Print the lines of the data, starting with the first, up to and including the line where "scn.camera = cam" appears.

****************

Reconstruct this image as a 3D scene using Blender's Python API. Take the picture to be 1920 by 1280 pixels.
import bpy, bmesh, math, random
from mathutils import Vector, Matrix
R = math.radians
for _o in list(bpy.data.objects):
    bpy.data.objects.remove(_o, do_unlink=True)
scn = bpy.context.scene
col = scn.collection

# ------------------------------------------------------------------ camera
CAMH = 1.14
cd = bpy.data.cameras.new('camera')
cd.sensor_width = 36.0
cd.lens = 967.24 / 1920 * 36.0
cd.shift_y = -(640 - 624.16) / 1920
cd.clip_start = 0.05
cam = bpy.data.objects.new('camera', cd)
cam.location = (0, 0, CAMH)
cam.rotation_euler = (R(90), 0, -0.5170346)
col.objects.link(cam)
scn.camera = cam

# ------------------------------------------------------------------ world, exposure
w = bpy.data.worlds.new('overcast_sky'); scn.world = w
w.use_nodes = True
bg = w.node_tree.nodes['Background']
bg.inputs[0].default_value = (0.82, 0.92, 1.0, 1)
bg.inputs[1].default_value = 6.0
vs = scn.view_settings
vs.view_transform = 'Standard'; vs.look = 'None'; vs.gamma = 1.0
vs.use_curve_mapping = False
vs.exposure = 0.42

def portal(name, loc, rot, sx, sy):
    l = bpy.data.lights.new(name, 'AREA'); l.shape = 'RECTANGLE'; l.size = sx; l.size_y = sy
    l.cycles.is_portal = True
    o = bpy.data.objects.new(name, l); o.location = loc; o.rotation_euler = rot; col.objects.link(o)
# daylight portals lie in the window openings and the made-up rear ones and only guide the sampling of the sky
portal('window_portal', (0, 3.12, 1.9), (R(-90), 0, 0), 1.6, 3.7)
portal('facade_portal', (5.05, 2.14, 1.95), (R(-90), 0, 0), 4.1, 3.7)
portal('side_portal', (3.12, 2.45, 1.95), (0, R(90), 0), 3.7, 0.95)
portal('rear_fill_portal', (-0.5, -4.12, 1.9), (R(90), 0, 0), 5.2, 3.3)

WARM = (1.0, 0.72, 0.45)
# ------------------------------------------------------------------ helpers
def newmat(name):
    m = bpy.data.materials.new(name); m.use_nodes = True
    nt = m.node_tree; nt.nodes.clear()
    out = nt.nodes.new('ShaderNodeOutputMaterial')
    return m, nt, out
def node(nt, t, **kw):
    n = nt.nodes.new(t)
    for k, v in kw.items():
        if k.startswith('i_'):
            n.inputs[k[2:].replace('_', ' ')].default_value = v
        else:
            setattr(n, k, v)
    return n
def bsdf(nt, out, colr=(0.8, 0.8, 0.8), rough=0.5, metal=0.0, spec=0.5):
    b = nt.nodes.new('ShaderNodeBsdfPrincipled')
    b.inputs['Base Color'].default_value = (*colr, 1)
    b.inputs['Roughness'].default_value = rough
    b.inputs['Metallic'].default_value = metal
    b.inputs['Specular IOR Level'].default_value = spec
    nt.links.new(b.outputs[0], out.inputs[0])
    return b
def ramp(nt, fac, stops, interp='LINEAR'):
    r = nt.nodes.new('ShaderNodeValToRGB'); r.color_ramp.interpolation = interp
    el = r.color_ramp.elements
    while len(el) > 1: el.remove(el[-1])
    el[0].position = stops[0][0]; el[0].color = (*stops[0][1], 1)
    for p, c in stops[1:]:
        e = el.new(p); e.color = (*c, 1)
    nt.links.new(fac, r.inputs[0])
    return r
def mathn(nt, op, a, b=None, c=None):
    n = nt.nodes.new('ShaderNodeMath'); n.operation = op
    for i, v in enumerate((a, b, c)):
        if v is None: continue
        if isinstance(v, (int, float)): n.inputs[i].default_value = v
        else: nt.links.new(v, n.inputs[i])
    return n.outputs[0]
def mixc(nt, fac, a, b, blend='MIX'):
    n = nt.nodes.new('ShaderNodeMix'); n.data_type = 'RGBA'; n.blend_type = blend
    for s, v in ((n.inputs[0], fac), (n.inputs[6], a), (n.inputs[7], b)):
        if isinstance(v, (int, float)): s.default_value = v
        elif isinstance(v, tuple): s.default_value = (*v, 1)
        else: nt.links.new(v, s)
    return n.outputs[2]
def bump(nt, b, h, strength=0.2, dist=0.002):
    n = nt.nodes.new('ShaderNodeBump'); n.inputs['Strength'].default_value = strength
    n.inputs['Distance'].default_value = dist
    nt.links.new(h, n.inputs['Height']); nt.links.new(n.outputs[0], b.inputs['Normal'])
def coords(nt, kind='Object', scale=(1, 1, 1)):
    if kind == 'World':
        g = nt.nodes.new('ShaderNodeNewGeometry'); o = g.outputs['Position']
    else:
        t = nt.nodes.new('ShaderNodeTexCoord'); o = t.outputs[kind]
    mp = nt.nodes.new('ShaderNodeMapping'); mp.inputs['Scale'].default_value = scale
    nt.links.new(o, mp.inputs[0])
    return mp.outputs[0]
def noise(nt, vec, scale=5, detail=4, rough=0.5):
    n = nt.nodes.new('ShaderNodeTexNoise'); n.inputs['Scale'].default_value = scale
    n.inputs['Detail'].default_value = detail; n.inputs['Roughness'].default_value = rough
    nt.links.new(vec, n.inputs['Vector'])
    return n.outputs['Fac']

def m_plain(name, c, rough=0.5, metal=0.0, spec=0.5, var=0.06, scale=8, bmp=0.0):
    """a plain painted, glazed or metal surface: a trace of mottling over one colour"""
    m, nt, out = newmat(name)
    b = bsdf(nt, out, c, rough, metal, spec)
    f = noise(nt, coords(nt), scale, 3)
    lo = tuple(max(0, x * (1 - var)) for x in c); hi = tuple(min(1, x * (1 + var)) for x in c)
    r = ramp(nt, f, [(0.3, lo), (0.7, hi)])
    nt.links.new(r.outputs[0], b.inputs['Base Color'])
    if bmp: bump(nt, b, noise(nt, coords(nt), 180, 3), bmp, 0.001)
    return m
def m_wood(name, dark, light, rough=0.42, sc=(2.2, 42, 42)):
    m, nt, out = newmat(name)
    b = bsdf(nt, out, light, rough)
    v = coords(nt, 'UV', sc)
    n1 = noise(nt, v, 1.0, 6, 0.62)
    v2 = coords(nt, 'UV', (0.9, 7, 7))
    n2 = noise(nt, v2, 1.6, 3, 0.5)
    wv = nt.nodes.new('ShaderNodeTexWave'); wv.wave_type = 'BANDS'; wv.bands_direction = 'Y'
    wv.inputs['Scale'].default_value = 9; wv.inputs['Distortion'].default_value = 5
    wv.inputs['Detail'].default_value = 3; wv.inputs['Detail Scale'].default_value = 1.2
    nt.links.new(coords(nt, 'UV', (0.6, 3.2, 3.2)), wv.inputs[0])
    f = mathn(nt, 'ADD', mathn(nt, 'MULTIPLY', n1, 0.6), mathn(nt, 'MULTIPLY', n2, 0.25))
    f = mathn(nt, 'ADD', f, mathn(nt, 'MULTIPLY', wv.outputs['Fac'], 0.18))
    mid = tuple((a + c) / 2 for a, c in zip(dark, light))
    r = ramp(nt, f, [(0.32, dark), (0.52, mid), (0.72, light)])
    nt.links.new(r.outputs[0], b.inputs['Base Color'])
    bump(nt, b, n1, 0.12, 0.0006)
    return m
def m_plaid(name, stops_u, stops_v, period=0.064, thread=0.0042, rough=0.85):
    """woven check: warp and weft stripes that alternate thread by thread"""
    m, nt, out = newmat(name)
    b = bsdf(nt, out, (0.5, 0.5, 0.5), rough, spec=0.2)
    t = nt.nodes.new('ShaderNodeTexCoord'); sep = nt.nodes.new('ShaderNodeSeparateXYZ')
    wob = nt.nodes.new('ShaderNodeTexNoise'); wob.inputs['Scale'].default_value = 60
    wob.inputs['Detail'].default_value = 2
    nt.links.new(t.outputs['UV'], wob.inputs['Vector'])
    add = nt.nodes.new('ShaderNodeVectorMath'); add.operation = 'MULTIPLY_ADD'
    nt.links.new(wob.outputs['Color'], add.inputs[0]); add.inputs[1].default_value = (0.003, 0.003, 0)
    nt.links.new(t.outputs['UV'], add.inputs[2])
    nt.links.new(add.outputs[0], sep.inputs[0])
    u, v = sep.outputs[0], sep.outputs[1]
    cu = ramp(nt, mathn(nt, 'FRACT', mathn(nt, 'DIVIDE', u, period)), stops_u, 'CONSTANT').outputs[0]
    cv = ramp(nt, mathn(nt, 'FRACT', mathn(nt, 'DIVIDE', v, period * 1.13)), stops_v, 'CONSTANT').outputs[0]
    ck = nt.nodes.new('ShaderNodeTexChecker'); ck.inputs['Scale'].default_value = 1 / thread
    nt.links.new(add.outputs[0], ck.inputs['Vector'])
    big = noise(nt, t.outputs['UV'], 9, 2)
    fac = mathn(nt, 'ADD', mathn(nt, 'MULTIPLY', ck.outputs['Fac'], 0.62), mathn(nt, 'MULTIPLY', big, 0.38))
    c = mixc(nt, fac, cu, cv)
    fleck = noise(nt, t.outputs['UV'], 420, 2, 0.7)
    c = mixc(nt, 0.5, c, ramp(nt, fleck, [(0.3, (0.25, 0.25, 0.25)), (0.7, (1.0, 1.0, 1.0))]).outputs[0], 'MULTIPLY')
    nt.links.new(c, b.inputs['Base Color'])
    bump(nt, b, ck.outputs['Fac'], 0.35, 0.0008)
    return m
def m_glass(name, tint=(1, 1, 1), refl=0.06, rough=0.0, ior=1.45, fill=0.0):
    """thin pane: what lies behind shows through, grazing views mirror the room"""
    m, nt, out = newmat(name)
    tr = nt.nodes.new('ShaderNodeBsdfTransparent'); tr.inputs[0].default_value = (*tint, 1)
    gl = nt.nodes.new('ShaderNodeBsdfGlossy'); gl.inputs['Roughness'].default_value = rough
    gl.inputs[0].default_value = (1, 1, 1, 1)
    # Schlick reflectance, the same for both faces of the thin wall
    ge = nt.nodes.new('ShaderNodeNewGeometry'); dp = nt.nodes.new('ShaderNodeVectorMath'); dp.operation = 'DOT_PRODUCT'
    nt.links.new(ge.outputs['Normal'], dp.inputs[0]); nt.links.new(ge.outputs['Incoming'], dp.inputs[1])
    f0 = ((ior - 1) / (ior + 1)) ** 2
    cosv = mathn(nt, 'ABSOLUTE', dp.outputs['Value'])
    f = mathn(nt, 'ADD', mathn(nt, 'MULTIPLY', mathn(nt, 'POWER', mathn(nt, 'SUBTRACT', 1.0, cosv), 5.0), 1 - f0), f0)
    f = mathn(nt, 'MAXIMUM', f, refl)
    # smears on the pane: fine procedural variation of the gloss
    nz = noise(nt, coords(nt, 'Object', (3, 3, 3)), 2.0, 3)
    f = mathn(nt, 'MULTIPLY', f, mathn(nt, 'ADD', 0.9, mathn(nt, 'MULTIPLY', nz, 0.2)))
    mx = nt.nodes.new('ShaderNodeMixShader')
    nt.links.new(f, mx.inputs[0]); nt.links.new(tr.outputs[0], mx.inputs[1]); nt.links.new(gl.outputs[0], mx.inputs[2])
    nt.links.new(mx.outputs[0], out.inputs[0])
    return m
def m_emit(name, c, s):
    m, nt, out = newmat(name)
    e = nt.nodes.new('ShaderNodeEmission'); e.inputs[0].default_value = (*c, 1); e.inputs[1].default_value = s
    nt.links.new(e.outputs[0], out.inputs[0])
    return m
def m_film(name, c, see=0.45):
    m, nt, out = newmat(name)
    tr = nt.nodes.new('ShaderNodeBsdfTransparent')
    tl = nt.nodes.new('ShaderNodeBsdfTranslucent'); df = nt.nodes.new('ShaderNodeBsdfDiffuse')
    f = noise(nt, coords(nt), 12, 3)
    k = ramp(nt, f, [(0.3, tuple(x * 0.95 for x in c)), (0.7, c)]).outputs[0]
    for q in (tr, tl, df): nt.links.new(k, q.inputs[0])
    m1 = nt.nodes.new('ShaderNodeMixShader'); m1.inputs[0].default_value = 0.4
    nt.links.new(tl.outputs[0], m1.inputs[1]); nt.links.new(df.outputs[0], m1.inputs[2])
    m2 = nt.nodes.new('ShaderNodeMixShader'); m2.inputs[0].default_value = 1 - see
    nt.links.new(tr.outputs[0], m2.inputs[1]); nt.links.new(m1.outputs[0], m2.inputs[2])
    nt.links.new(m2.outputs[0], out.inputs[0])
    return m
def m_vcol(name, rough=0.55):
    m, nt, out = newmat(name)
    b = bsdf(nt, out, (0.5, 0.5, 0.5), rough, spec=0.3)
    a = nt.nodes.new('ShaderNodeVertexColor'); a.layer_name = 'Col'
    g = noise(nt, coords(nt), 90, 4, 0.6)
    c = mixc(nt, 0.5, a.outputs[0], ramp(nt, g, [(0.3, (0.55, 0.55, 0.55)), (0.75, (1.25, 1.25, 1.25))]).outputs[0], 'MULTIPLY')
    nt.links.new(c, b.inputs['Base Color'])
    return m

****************

> _Answer to this task_
Reconstruct this image as a 3D scene using Blender's Python API. Take the picture to be 1920 by 1280 pixels.
import bpy, bmesh, math, random
from mathutils import Vector, Matrix
R = math.radians
for _o in list(bpy.data.objects):
    bpy.data.objects.remove(_o, do_unlink=True)
scn = bpy.context.scene
col = scn.collection

# ------------------------------------------------------------------ camera
CAMH = 1.14
cd = bpy.data.cameras.new('camera')
cd.sensor_width = 36.0
cd.lens = 967.24 / 1920 * 36.0
cd.shift_y = -(640 - 624.16) / 1920
cd.clip_start = 0.05
cam = bpy.data.objects.new('camera', cd)
cam.location = (0, 0, CAMH)
cam.rotation_euler = (R(90), 0, -0.5170346)
col.objects.link(cam)
scn.camera = cam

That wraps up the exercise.